Monday, October 16, 2017

In The Hole





            Back in the nineties, when I was in my early twenties, I moved to Los Angeles to try to become a writer.  Through a friend of a family friend, I met my first connection, a “real Hollywood writer.”  That he was giving up the business and moving to New Mexico to practice real estate didn’t really register on the green slate of my young mind.  His study was piled with scripts and he threw around names of directors and actors the way I talked about my close family.  He gifted me with a ragged copy of William Goldman’s “Adventures in the Screen Trade,” and placed a call to a lawyer friend who was still in the business.
            “He’s your ‘in,’” my departing benefactor claimed, “He’s not exactly producing, but he’s got aspirations.  He’s the real hub of the wheel over there.”
            I wound up working as an assistant to the “hub.”  He had an office in a production company, but aside from drawing up the occasional contract, he mostly took on tax work and personal injury cases.  Two years and about a million hours of paralegal work later,  the “hub” actually turned out to be my “in” when he introduced me to his friend The Producer.
            When I went to work on the Producer’s pilot, I felt sure things were looking up.  I had gotten off to a rocky start here in Hollywood, but now I was working at an actual television studio.  I saw vaguely famous people practically every day.
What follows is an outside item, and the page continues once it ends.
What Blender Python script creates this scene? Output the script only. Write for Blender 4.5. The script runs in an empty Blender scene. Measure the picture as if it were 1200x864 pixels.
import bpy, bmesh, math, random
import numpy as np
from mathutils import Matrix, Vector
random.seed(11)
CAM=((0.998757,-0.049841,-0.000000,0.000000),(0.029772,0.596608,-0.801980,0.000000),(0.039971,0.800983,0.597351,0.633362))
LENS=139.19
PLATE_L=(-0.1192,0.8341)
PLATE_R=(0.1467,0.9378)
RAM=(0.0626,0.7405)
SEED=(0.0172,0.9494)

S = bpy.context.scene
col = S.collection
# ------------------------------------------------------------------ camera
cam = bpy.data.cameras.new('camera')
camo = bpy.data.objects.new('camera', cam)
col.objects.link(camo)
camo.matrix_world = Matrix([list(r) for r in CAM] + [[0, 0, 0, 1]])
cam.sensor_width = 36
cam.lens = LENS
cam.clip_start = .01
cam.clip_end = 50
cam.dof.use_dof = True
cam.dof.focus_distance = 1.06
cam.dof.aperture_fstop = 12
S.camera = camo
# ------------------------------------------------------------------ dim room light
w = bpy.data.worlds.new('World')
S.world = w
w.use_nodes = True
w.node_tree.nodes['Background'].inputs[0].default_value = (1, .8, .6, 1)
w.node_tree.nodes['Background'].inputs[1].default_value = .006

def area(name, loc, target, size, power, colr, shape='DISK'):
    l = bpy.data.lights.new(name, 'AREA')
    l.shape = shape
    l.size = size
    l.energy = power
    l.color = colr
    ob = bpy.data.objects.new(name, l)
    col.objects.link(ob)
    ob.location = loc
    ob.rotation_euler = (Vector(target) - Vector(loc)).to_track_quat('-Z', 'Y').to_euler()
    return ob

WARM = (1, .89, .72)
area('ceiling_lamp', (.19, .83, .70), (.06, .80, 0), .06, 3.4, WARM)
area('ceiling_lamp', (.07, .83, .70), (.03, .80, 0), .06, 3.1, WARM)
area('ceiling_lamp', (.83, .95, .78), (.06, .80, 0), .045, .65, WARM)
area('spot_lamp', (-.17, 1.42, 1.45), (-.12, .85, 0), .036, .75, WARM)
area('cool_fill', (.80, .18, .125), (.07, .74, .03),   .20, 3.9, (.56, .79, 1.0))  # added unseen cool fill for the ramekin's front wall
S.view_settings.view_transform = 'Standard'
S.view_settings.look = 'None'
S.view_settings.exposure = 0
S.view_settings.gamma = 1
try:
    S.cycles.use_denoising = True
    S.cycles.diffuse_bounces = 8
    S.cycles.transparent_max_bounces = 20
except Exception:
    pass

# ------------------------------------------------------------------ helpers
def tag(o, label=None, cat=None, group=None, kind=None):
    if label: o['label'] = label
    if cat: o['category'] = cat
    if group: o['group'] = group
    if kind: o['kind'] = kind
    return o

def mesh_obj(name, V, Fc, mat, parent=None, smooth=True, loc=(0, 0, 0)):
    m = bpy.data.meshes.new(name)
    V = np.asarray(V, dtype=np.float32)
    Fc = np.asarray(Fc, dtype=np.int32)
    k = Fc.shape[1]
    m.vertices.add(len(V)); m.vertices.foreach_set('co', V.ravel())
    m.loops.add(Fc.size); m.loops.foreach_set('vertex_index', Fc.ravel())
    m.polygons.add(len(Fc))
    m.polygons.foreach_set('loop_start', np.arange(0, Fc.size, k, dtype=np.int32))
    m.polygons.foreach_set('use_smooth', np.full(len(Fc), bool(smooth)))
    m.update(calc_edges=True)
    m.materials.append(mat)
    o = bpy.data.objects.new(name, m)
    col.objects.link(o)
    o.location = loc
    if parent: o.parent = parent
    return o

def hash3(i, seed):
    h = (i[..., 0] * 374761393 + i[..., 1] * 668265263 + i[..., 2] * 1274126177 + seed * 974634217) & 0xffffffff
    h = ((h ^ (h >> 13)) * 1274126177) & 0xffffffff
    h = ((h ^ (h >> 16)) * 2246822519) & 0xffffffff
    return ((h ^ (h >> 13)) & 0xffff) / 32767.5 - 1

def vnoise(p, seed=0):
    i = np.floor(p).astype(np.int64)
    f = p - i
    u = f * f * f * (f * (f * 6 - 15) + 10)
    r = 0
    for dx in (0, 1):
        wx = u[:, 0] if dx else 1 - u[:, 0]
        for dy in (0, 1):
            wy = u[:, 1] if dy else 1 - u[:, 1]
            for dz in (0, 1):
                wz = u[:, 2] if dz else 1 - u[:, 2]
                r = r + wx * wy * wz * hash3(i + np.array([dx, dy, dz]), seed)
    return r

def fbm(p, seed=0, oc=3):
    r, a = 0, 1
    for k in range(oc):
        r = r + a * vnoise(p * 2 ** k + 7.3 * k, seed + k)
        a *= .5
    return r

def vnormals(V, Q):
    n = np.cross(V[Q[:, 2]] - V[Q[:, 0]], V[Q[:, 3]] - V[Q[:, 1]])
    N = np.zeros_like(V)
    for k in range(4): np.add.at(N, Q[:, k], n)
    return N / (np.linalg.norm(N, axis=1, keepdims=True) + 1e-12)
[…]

I knew the phone extension of the Tonight Show.  The Producer liked me.  He claimed to like my writing. It would only be a matter of time, I thought, before I was writing my own show.
            Five years and six shows later, I was working for another Producer, the most recent in a long line of older men.  I was beginning to see a pattern.  They all had petite blonde wives and a dark sense of humor.  I answered their phones and organized their files.  I set up meetings and occasionally picked up their dry cleaning or took their convertibles to the carwash.  They thought I was neat and fun to have around.  They sometimes told me I was beautiful.  They always told me I was smart.  “Too smart to work in television,” they’d say.  I went with them to pick out carpet, cars and anniversary presents and sat next to them in the darkened rows of empty movie theatres. I described my job as “a great date without any sex.”
            One of these guys called me “Babe” and once reached his hand up under my dress without touching my body.  I remember standing very still and watching the shadowy form of his hand and forearm travel from just above my knee up to my waist and back down.  He looked pleased as though he were a lion tamer removing his head from the mouth of the beast. 
            Another used to stand behind my desk chair and watch me type.  He’d put his hands on either side of my keyboard and lean so far into me, I was afraid my hair would get stuck on the buttons of his shirt. 
            I bought whiskey at three a.m. for a white haired writer who called me “Kitten” and another time, set up an expensive air purifier so that a couple of co-producers could get high in their office.  When a show-runner asked me to repeat for the writers’ room “that little thing we did on the table earlier,” I asked if he "wanted me backwards this time." I got a big laugh. It was all fun, right?

Right?

            I figured I was paying my dues.  I thought that by listening to all this nonsense and putting up with a fair amount of inappropriate behavior I was making a trade for a job as a writer.  I wrote a couple of freelance scripts, but no matter how many times I asked, I was never given a staff job.  I may have been “too smart to work in television” but it took a long time for my brain to realize that these guys were not my “in.”  They were only in it for themselves.
            I knew that achieving success as a writer was part hard work, part dumb luck.  In fact, whenever I wrote another spec script, I imagined that I was sitting in a deep hole.  The chances were slim that someone would fall into this hole.  Even slimmer that that he would be my industry “in” and that he would be carrying a flashlight so he could read my script.  If all went well, he would climb out of the hole and get me a paycheck.  
            In a way, I’m still in the hole.  Still writing. But I’ve learned one thing.  If the guy with the flashlight calls you “Kitten,” you’re better off digging yourself out.